Part 1, Chapters 13-25 Analysis

The “Luddite Manifesto” emerges as a key symbol during these chapters, reflecting The Potential Benefits and Harms of Technology. Saul’s manifesto contains ideas that paint a more in-depth portrait of him as a character. His broader argument is that the Industrial Revolution re-oriented humanity toward meaningless pursuits and goals that do nothing to address personal growth. He eschews the trappings of the modern, industrial world for a simpler life devoted to learning hands-on skills and studying the philosophical ideas that have the power to actually help humanity do better both on an individual and societal level. Technology, he argues, is an even more problematic step on the march toward progress than the Industrial Revolution was: It leads humanity even further away from the core of what makes it good.

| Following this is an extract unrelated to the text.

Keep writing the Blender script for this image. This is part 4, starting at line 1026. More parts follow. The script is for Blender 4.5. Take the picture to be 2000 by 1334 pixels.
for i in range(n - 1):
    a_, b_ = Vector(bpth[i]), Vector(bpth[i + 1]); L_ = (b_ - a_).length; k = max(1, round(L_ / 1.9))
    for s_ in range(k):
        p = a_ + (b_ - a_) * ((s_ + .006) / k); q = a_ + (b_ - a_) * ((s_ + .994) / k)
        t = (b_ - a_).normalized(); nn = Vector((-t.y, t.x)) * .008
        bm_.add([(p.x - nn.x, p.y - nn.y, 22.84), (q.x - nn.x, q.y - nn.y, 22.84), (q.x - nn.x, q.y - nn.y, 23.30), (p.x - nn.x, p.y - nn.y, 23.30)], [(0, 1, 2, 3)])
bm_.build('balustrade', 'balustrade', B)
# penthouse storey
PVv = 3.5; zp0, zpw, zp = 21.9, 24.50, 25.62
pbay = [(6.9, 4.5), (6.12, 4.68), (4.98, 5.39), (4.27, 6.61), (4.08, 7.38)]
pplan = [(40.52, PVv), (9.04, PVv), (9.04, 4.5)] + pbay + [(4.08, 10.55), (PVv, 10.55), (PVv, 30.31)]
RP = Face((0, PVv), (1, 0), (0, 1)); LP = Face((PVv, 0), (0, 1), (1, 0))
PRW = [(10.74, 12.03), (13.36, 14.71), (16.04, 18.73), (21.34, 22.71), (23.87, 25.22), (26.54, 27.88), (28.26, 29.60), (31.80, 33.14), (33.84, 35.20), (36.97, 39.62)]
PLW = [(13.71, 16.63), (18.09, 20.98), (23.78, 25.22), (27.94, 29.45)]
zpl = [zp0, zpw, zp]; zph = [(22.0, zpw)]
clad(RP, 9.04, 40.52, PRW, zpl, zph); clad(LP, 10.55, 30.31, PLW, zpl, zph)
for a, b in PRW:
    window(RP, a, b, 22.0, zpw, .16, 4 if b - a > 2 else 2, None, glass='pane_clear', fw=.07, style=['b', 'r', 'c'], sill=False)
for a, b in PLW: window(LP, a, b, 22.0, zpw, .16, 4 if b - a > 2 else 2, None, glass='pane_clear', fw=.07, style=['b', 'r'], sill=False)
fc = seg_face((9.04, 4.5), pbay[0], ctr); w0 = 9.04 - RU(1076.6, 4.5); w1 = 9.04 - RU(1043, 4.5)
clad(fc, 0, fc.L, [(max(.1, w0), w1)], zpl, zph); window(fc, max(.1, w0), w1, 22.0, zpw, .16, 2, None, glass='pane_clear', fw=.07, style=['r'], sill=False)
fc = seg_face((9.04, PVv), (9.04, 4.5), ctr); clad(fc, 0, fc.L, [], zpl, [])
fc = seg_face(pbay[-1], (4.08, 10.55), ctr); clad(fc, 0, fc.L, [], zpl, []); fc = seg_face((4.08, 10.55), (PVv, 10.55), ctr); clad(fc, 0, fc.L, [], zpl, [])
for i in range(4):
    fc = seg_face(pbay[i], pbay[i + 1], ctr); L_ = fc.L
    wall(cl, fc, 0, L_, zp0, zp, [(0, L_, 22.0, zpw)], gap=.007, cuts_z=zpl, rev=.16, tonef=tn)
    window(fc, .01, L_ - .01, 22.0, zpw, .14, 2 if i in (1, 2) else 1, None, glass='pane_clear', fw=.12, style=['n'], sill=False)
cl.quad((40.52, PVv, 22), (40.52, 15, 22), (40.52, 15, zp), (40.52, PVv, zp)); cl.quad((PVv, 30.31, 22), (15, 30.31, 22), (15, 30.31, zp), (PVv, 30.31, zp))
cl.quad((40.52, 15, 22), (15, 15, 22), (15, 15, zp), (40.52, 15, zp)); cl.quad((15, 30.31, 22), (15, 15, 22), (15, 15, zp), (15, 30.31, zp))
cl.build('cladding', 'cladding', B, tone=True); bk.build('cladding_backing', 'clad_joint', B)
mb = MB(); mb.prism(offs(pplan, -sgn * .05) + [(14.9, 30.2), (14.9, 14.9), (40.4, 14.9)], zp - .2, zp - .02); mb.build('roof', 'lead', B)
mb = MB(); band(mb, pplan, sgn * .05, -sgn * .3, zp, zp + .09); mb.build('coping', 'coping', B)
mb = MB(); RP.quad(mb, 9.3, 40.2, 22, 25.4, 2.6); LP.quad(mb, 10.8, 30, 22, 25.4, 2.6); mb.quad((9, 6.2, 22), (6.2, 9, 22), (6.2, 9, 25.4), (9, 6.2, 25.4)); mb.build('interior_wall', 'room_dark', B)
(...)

These ideas position Saul in a firmly anti-society, anti-technology position. His isolationism, contextualized against the backdrop of this ideology, becomes a manifestation of his commitment to living out the ideas that he espouses. Although Jane will come to reject much of her father’s ideology, she does give him some credence: He takes the laptop away from her after she posts the manifesto, and when she asks why, he asks her how much time she’s spent online versus how much time she’s spent outside since he brought it home. She admits that he has a point: She has been glued to the device for days. In this instance, Jane recognizes how technology can have downsides, as it can indeed distract people from being more fully present in their own lives.


Still, Jane’s character arc is largely defined by the novel’s interest in The Search for Identity and Autonomy. During these chapters, she begins to break away from her father, even as she admits to herself that she agrees with many of his ideas. Isolation and the desire for friendship and community play a key role in Jane’s search for identity and self-determination, as she is decidedly lonely at this point in the narrative. It is winter, and she feels especially trapped in the cabin. She values her friendship with Heidi, but Heidi begins to pull away from her in favor of a more “normal” high school life. Jane is an intelligent character, and Heidi’s assertions that her father is problematic, although they offend her, begin to ring true. Jane finds that with the help of someone she trusts and cares for, she is able to see her father in a different light. Looking back as an adult, she realizes that because she had “never really known anyone other” than her father, it was difficult to see his behavior as “sociopathy” (129). It took someone else pointing out the obvious for her own understanding of Saul to evolve.


Saul’s characterization is also complex and shifting during these chapters as the novel begins to engage with The Pressures of Familial Relationships. The manifesto reveals his descent into extremism, and the first bombing fully establishes him as a selfish parent and an individual whose “commitment” to his personal philosophy means more to him than the well-being of his child. That he involves Jane in the act of domestic terrorism demonstrates that he is willing to endanger her life and risk her being indicted and imprisoned as his accomplice. Although he characterizes himself as a devoted parent, and someone who sacrificed everything to remove his daughter from the perils of contemporary society, his behavior before and during the bombing call that characterization into question.


Jane, realizing the discrepancy between her father’s stated parenting goals and his actions on the day of the bombing, moves toward a future without him. She does rely on skills that he taught her both during and after the bombing, however. She uses a firearm to defend herself against the security guard, drives all the way home to Montana, and breaks into his office to find out the truth about his past. Nevertheless, she also relies on skills that he did not teach her, such as seeking help from the (albeit few) individuals in her social circle. Saul has always stressed the importance of self-reliance and the ability to function alone, but Jane, now going by Esme, has begun to understand the role that other people play in the life of a healthy individual. She reaches out to Heidi and Lionel in an effort to figure out what her next steps will be. When she finds out the sheer scope of her father’s lies, her true break from Saul begins.